# Exercise requirements:
Show all lines from the data that include the word "parts".

# Data excerpt:
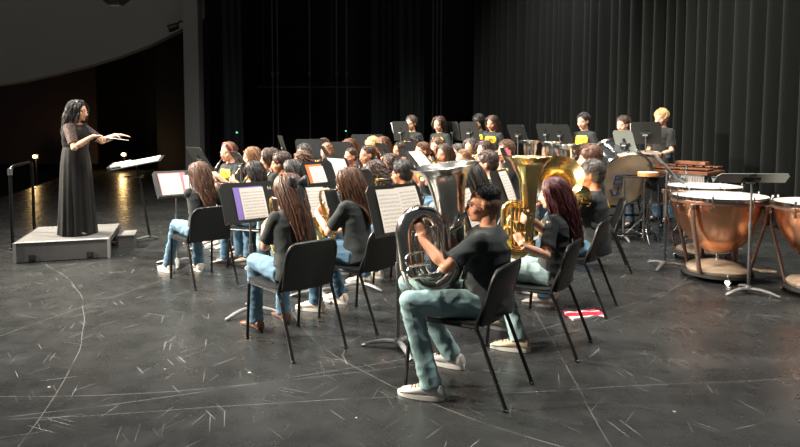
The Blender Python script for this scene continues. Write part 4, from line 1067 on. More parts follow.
# conductor's stand: flat desk on an offset leaning pole
cs = empty('conductor_stand', (0, 0, 0), 0, 'black conductor stand with flat desk of scores beside the podium', 'music stand')
ft = G(150, 240); dk = at(137, 163, ft.y - .0); tl = at(116, 249, 7.35); cs.location = (ft.x, ft.y, 0)
o3 = V((ft.x, ft.y, 0)); R_ = Rz(math.radians(12)) @ Matrix.Rotation(math.radians(-11), 3, 'Y') @ Rx(math.radians(8))
b = MB(); c_ = dk - o3; b.box(c_, (.66, .42, .006), rot=R_); b.box(c_ + R_ @ V((-.33, 0, .02)), (.006, .42, .045), rot=R_); b.build('desk', M_desk, cs, smooth=False)
b = MB(); top = c_ + R_ @ V((-.02, 0, -.01)); b.tube([top, top + V((.03, 0, -.10)), V((.0, 0, .03))], [.016, .016, .017], 12); b.build('pole', M_frame, cs)
b = MB(); k_ = at(141, 176, ft.y) - o3; b.box(k_ + V((-.13, 0, -.01)), (.25, .22, .006)); b.box(k_ + V((0, 0, 0)), (.05, .04, .05), bev=.008); b.build('accessory_shelf', M_greydesk, cs, smooth=False)
b = MB(); b.tube([V((0, 0, .05)), V((-.28, -.24, .012))], [.016, .012], 8); b.build('leg', M_leg, cs)
b = MB(); b.tube([V((0, 0, .05)), V((.06, .10, .012))], [.016, .012], 8); b.build('leg', M_leg, cs)
b = MB(); b.tube([V((0, 0, .05)), V((-.38, -.02, .012))], [.016, .012], 8); b.build('leg', M_frame, cs)
b = MB(); b.box((0, 0, 0), (.46, .34, .012)); sc_ = b.build('score_page', M_sheet, None, smooth=False); sc_.name = 'score_book'; sc_.location = dk + R_ @ V((.06, 0, .0095)); sc_.rotation_euler = R_.to_euler(); tag(sc_, 'white open score lying on the conductor stand', 'score')
b = MB(); b.box((0, 0, 0), (.22, .26, .02)); sc_ = b.build('score_book', M_whitecloth, None, smooth=False); sc_.location = dk + R_ @ V((-.20, 0, .028)); sc_.rotation_euler = R_.to_euler(); tag(sc_, 'small stack of parts at the left end of the conductor stand', 'score')

# ---------------------------------------------------------------- podium
pd = empty('podium', (0, 0, 0), 0, 'low grey conductor podium with metal edges under the person in the long dress', 'podium')
c0 = G(15, 263.6); ang = math.atan2(.30, .89); pd.location = (c0.x, c0.y, 0); pd.rotation_euler = (0, 0, ang)
PW, PDp = .95, 1.12
b = MB(); b.box((PW / 2, PDp / 2, PODH - .015), (PW, PDp, .03), bev=.004); b.build('deck', M_podium, pd)
for sx, y in ((0, .012), (0, PDp - .012)):
    b = MB(); b.box((PW / 2, y, (PODH - .03) / 2 + .004), (PW - .02, .018, PODH - .038)); b.build('side_panel', M_podside, pd, smooth=False)
b = MB(); b.box((.012, PDp / 2, (PODH - .03) / 2 + .004), (.018, PDp - .04, PODH - .038)); b.build('side_panel', M_podside, pd, smooth=False)
b = MB()
b.box((PW - .012, .14, (PODH - .03) / 2 + .004), (.018, .24, PODH - .038)); b.box((PW - .012, PDp - .14, (PODH - .03) / 2 + .004), (.018, .24, PODH - .038)); b.box((PW - .012, PDp / 2, PODH - .06), (.018, PDp - .4, .05)); b.build('side_panel', M_podside, pd, smooth=False)
b = MB()
for x0, y0, x1, y1 in ((0, 0, PW, 0), (PW, 0, PW, PDp), (0, PDp, PW, PDp), (0, 0, 0, PDp)): b.tube([(x0, y0, PODH - .004), (x1, y1, PODH - .004)], .010, 4)
for x, y in ((0, 0), (PW, 0), (PW, PDp), (0, PDp)): b.box((x, y, PODH / 2), (.03, .03, PODH - .004))
b.build('edge_trim', M_alu, pd, smooth=False)
for x in (.17, PW - .20):
    b = MB(); b.box((x, -.004, .055), (.07, .012, .07), bev=.004); b.box((x, -.014, .045), (.03, .014, .03)); b.build('latch', M_rubber, pd)
st_ = empty('podium_step', (0, 0, 0), 0, 'small grey step box against the right rear side of the podium', 'step'); st_.location = pd.matrix_basis @ V((PW + .03, .62, 0)); st_.rotation_euler = (0, 0, ang)
b = MB(); b.box((.10, .18, .150), (.20, .40, .02), bev=.003); b.build('tread', M_podium, st_); b = MB(); b.box((.10, .18, .07), (.18, .38, .138)); b.build('body', M_podside, st_, smooth=False)

# rail
rl = empty('podium_rail', (0, 0, 0), 0, 'black bent-tube safety rail standing left of the podium', 'rail')
a1 = G(13, 250); a2 = G(34.5, 234)
b = MB(); z1 = at(12, 167, a1.y).z; q = [a1 + V((0, 0, .0)), a1 + V((0, 0, z1 - .12)), a1 + V((0, 0, z1 - .03)) + (a2 - a1) * .04, a1 + V((0, 0, z1)) + (a2 - a1) * .14, a1 + V((0, 0, z1)) + (a2 - a1) * .86, a2 + V((0, 0, z1 - .03)) - (a2 - a1) * .04, a2 + V((0, 0, z1 - .12)), a2]
b.tube(q, .020, 10); b.build('tube', M_frame, rl)
for a_ in (a1, a2):
    b = MB(); b.tube([a_, a_ + V((0, 0, .02))], [.05, .045], 14); b.build('foot_plate', M_rubber, rl)
b = MB(); b.tube([a1 + V((0, 0, z1 - .10)), a1 + V((0, 0, z1 - .02))], .026, 10); b.build('clamp', M_leg, rl)

# ---------------------------------------------------------------- percussion
def timpano(c, R, zr, label, seed=0, dep=.55):
    r = empty('timpano', (c[0], c[1], 0), seed, label, 'timpani', 'copper timpani')
    b = MB(); prof = []
    for i in range(22):
        t = i / 21; u_ = 1 - (1 - t) ** 1.8; prof.append((R * .97 * math.sqrt(max(0, 1 - u_ ** 1.75)) if i < 21 else .001, zr - .02 - dep * u_))
    prof = [(R * .975, zr - .02)] + prof[1:]
    b.lathe(prof, 56); b.build('bowl', M_copper, r)
    b = MB(); b.lathe([(.0, zr + .006), (R * .6, zr + .006), (R * .93, zr + .006), (R * .985, zr + .002), (R * .985, zr - .004), (.0, zr - .004)], 56); b.build('drum_head', M_head, r)
    b = MB(); b.lathe([(R * .985, zr + .010), (R * 1.03, zr + .010), (R * 1.03, zr - .018), (R * .985, zr - .018)], 56, close=True); b.build('hoop', M_chrome, r)
    b = MB(); b.lathe([(R * .975, zr - .03), (R * 1.01, zr - .03), (R * 1.01, zr - .055), (R * .965, zr - .055)], 56, close=True); b.build('bowl_ring', M_strut, r)
    for k in range(8):
        a = k * PI / 4 + .2; u = V((math.cos(a), math.sin(a), 0)); b = MB(); q = u * R * 1.045
        b.tube([q + V((0, 0, zr + .035)), q + V((0, 0, zr + .012))], [.009, .009], 8); b.tube([q + V((0, 0, zr + .012)), q + V((0, 0, zr - .085))], .0055, 8)
        b.box(q + V((0, 0, zr - .095)), (.022, .022, .034), bev=.004); b.box(q * .985 + V((0, 0, zr - .004)), (.03, .03, .016), bev=.003); b.build('tension_rod', M_chrome, r)
    for k in range(4):
        a = k * PI / 2 + .2 + PI / 8; u = V((math.cos(a), math.sin(a), 0)); b = MB(); w = V((0, 0, 1)).cross(u)
        b.tube([u * R * 1.05 + V((0, 0, zr - .06)), u * R * 1.02 + V((0, 0, zr - .22)), u * R * .86 + V((0, 0, zr - .48)), u * R * .70 + V((0, 0, .08))], [.026, .026, .024, .026], 10, flat=(w, .55)); b.box(u * R * 1.04 + V((0, 0, zr - .075)), (.05, .05, .05), bev=.008)
        b.build('strut', M_strut, r)
    b = MB(); n = 40; rings = []
    for z, s_ in ((.070, .60), (.080, .66), (.105, .68), (.130, .62), (.150, .42), (.185, .16)):
        rings.append([V((R * s_ * math.cos(2 * PI * j / n) * (1 + .05 * math.sin(8 * PI * j / n)), R * s_ * math.sin(2 * PI * j / n) * (1 + .05 * math.sin(8 * PI * j / n)), z)) for j in range(n)])
    b.loft(rings); b.build('base', M_tan, r)
    b = MB(); b.lathe([(R * .58, .050), (R * .74, .050), (R * .74, .078), (R * .58, .078)], 40, close=True); b.build('base_ring', M_rubber, r)
    b = MB(); b.tube([(0, 0, .16), (0, 0, zr - dep)], .014, 10); b.build('centre_rod', M_chrome, r)
    for k in range(3):
        a = k * 2 * PI / 3 + 4.55; u = V((math.cos(a), math.sin(a), 0)) * R * .72; w = V((-math.sin(a + .6), math.cos(a + .6), 0)); b = MB()
        b.tube([u + w.cross(V((0, 0, 1))) * .0 + V((0, 0, .10)), u + V((0, 0, .05))], .010, 8); q = u + V((0, 0, .030)); 
        b.tube([q - w * .011, q + w * .011], .030, 18); b.build('caster', M_chrome, r)
    b = MB(); pd_ = V((math.cos(-.35), math.sin(-.35), 0)); b.tube([pd_ * R * .6 + V((0, 0, .12)), pd_ * R * 1.12 + V((0, 0, .085))], [.014, .010], 8); b.box(pd_ * R * 1.02 + V((0, 0, .10)), (.16, .08, .02), rot=Rz(-.35), bev=.006); b.build('pedal', M_tan, r)
    return r
timpano(at(719, 200, 6.15), .44, .825, 'largest copper timpano, in front right of the bass drum', .0)
t2 = at(704, 189, 7.05); timpano(t2, .40, .835, 'copper timpano half hidden behind the largest one', .5, .50)
timpano((3.80, 5.50, 0), .415, .83, 'copper timpano cut off by the right edge of the photo', .25, .53)

# bass drum
bn = V((.20, -.86, -.40)).normalized(); bc = at(624, 180, 8.35)
bd = empty('bass_drum', (bc.x, bc.y, 0), 0, 'large bass drum with brown head marked in blue, on a low stand', 'drum')
R4 = Matrix.Translation((0, 0, bc.z)) @ basis(V((0, 0, 1)), bn).to_4x4(); BR = .40
b = MB(); b.lathe([(BR, -.42), (BR + .003, -.40), (BR + .003, -.02), (BR, .0)], 56, 0, R4); b.build('shell', M_shellblk, bd)
for z0 in (0, -.42):
    b = MB(); b.lathe([(BR - .005, z0 - .022), (BR + .024, z0 - .022), (BR + .024, z0 + .022), (BR - .005, z0 + .022)], 56, 0, R4, True); b.build('hoop', M_chrome if z0 == 0 else M_silver, bd)
b = MB(); b.lathe([(0, .012), (BR * .5, .012), (BR * .97, .010), (BR * .99, .0), (0, -.002)], 56, 0, R4); hd = b.build('drum_head', M_kraft, bd)
b = MB(); b.lathe([(0, -.432), (BR * .99, -.430), (BR * .99, -.42), (0, -.42)], 48, 0, R4); b.build('drum_head', M_head, bd)
for k in range(10):
    a = k * PI / 5 + .2; b = MB(); q = [R4 @ V((math.cos(a) * (BR + .022), math.sin(a) * (BR + .022), z)) for z in (.015, -.08, -.34, -.435)]
    b.tube(q, .006, 6); b.tube([q[1], q[1].lerp(q[2], .25)], .014, 8); b.tube([q[2], q[2].lerp(q[1], .25)], .014, 8); b.build('tension_rod', M_chrome, bd)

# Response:
The Blender Python script for this scene continues. Write part 4, from line 1067 on. More parts follow.
b = MB(); b.box((0, 0, 0), (.22, .26, .02)); sc_ = b.build('score_book', M_whitecloth, None, smooth=False); sc_.location = dk + R_ @ V((-.20, 0, .028)); sc_.rotation_euler = R_.to_euler(); tag(sc_, 'small stack of parts at the left end of the conductor stand', 'score')